Aleksandr Borisovich Golʹdenveĭzer

Alexander Borisovich Goldenweiser was a Russian and Soviet pianist, composer, teacher, publicist, music critic, and public figure. He was a Doctor of Arts (1940), a People's Artist of the USSR (1946), and the winner of the Stalin Prize of the first degree (1947). Goldenweiser wrote numerous critical articles and a few books.

Alexander Borisovich Goldenweiser (or Golʹdenveĭzer / Goldenveyzer) was born in Kishinev, Bessarabian Province, Russian Empire. He received his first musical impressions from his mother, Varvara Petrovna Goldenweiser, who had a keen artistic taste and loved to sing and play the piano.

At the age of five, having learned to understand notes under the guidance of his older sister Tatiana, he began to play the piano himself. When he was eight years old, his family moved to Moscow, where his musical studies began with V. P. Prokunin, a collector of Russian folk songs and one of Tchaikovsky's students.

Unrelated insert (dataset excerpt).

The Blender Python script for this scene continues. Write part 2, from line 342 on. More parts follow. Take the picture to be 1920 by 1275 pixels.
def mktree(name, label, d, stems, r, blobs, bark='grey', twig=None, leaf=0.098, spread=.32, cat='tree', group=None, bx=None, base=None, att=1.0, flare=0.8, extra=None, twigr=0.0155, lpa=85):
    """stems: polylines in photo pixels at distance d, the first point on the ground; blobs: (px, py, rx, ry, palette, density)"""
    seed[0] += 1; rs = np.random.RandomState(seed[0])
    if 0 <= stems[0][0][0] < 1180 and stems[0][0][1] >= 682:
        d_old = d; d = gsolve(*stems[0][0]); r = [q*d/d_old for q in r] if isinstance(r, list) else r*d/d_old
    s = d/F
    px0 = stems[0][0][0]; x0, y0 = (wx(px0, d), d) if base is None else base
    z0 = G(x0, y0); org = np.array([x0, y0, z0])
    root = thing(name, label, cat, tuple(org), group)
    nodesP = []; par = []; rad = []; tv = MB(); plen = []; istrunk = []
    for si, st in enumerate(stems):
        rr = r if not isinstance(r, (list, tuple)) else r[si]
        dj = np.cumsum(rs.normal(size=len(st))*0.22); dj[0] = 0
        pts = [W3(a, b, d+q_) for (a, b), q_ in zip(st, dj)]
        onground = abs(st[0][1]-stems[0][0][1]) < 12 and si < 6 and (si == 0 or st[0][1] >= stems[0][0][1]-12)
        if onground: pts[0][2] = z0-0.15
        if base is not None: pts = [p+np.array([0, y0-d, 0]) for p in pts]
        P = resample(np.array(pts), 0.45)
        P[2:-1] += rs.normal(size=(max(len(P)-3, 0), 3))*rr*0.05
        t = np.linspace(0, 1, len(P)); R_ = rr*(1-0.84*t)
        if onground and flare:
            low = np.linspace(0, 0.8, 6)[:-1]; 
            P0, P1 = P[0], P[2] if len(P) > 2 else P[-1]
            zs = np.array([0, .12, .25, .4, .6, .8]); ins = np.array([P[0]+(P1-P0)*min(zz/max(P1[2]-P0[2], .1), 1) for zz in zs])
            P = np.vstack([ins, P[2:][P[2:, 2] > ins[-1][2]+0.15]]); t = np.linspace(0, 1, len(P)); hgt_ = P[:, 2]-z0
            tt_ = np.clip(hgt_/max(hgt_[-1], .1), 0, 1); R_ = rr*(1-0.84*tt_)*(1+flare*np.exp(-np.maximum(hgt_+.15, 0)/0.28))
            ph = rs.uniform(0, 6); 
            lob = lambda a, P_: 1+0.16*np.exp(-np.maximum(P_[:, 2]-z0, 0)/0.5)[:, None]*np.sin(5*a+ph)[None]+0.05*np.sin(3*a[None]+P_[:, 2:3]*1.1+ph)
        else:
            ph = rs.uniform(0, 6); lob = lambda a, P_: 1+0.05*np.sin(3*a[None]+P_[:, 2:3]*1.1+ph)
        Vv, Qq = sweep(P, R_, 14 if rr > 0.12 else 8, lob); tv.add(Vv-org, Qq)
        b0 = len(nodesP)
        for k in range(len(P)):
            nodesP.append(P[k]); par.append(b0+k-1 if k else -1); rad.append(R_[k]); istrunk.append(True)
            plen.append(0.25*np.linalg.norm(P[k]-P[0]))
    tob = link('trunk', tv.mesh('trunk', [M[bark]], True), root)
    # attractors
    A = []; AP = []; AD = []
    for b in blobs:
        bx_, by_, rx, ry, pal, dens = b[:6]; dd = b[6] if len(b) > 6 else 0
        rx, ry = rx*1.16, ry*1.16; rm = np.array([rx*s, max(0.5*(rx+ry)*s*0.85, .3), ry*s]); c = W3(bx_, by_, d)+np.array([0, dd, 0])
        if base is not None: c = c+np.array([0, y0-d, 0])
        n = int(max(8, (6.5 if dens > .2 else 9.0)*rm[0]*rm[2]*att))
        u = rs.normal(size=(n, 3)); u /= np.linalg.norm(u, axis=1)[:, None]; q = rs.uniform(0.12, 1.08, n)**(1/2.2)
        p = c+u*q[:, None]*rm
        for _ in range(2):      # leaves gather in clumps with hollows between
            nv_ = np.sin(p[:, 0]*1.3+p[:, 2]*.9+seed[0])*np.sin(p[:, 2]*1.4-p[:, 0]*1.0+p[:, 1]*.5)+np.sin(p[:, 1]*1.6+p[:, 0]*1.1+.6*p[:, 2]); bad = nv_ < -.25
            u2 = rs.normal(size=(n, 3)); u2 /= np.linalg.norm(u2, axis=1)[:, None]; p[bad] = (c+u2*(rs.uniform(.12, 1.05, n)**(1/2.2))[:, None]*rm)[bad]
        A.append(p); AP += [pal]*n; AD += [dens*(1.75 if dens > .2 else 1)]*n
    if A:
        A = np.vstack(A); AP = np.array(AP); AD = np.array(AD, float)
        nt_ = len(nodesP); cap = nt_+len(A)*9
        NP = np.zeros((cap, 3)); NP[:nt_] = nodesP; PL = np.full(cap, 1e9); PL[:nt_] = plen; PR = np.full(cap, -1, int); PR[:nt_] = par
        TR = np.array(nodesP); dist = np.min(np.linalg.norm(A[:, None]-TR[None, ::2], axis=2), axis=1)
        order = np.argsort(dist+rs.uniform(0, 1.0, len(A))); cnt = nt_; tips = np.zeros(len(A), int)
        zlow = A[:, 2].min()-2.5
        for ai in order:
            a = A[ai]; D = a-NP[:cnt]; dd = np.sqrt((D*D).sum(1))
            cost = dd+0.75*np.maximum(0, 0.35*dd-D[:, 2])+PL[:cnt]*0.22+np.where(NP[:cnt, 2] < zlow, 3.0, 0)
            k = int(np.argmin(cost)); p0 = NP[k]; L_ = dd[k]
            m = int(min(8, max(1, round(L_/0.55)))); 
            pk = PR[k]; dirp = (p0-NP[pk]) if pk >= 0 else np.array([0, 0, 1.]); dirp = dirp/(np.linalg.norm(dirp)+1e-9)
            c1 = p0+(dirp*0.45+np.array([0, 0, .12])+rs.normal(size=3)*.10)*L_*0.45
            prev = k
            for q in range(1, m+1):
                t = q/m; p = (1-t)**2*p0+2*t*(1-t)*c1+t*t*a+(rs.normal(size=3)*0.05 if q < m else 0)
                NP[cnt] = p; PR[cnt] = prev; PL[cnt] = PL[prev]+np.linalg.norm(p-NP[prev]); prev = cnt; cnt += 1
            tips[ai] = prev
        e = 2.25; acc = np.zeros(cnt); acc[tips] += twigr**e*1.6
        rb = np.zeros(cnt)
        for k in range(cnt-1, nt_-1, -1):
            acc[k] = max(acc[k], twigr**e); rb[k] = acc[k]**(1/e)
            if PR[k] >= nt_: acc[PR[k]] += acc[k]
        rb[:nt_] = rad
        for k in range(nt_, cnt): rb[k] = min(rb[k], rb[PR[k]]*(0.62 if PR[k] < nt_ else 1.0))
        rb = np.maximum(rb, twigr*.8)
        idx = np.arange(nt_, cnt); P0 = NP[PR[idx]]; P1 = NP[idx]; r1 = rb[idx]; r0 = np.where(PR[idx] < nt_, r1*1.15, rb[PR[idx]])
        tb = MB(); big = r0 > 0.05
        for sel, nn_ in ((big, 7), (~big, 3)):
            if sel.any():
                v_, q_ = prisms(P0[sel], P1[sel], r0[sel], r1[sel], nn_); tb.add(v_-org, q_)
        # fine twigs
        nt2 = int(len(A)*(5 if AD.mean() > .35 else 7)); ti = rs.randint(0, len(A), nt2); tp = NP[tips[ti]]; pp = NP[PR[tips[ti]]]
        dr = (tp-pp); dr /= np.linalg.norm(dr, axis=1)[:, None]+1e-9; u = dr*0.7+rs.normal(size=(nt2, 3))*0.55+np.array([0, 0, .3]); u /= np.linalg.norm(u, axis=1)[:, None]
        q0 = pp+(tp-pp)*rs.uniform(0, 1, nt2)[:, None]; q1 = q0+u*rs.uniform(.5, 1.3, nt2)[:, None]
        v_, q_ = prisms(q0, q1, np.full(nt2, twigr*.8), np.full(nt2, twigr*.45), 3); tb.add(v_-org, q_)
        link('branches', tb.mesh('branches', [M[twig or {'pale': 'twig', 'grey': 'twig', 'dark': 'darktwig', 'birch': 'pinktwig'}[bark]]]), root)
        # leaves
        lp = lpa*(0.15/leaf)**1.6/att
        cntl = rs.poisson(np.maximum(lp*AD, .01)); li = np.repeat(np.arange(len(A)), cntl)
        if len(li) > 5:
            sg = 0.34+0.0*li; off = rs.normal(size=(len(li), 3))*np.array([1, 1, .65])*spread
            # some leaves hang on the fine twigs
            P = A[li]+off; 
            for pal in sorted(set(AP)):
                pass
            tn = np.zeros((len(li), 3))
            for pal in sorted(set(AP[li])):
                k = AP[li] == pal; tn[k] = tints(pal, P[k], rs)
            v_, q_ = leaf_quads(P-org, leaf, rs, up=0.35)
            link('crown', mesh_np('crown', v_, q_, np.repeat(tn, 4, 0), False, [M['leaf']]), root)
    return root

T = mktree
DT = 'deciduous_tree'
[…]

Alexander Goldenweiser graduated from the Moscow Conservatory in 1895 in the class of P. A. Pabst (previously, he studied with A. I. Ziloti), and in 1897 he graduated from the course of M. M. Ippolitov-Ivanov in the class of composition. Also, he studied music composition with Alexander S. Arensky and contrapuntal with Sergei Ivanovich Taneyev.

With Sergei Taneyev, Goldenweiser often met at Leo Tolstoy's Moscow home in Khamovnichesky Lane and Yasnaya Polyana. Tolstoy loved to play chess with Taneyev, and later Goldenweiser became the great writer's partner.

He was first invited to Tolstoy's house on January 20, 1896, as a young pianist, and he played for the great writer.

By 1900 Goldenweiser was famous enough that symbolist poet Andrei Bely mentioned him in the poem The First Date.

Alexander Borisovich Goldenweiser is an influential figure in the history of Russian culture during the Soviet period and the formation of music education and piano pedagogy. In 1931 he created a dedicated group of talented children at the Moscow Conservatory. In 1936 it transformed into the Central School of Music, which trained the best musicians in the country.

Goldenweiser, then a professor at the Conservatory (since 1906), was already its director (1922–1924), a post he assumed again in 1939–1942. For almost a quarter of a century (1936–1959), Alexander Borisovich was the director of the piano department.

Alexander Goldenweiser was a close friend of Leo Tolstoy and published memories of their relationship in his book Talks with Tolstoi (originally Vblizi Tolstogo, literally Near Tolstoi). The book contained 15 years of records and consisted of two volumes(1922–1923, 1959).

Their contact lasted until the author's death, which Goldenweiser would witness: the pianist would be one of the signatories of Tolstoy's "spiritual testament."